D
dalethorn
Guest
Hey all. I've been pretty lax about password management. I recently got a new desktop and there's still a bunch of websites I only visit on my laptop because I can't recall the passwords to some of the websites. I was even locked out of one of my financial websites from wrong guesses (gotta iron that out today). I've just started a search for a new mode of using passwords. What do folks here do? I like the look of LastPass and only needing to remember one password. I could make it ridiculously complicated if it were only one. Looking forward to hearing opinions from some experts and random forum n00bs like me.
I hung out on cypherpunks with the world's best for 6 months, and I have my own program that offers $15k for a successful crack, even allowing unlimited chosen plaintext attacks. I mention that only for background credibility.
What the world's best would tell you if they trusted you is that crypto programs currently in use by major websites are old and vulnerable, and despite the bogus claims of "128 bit" or higher security, they are easily cracked at the password level. Strong encryption is possible in limited cases, but requires a "passphrase" not a "password". Many more characters are needed.
Managing passwords, let alone the much lengthier passphrases, is a fatally flawed task.

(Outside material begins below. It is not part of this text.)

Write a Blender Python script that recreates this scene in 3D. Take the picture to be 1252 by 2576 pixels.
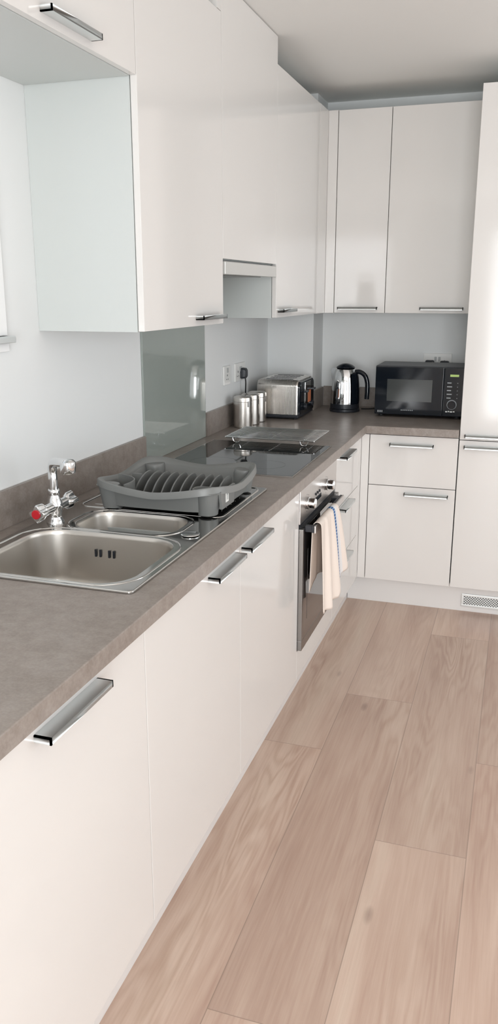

You either write them down (bad) or you put them into a file where *all* of the passwords are now secured by a single password to that file. Does anyone see the obvious problem here?
Edit: Then it gets worse - any sites, and even my employer, *require* mixed case passwords. I give you bonus points here if you see what the big security weakness is in requiring mixed case (i.e. limiting a person's selection from a full character set such as a to z, A to Z, and 0 to 9, thus making the passwords non-random). It's what killed the German's Enigma security in WW2, and the idiots making these requirements today haven't learned a thing.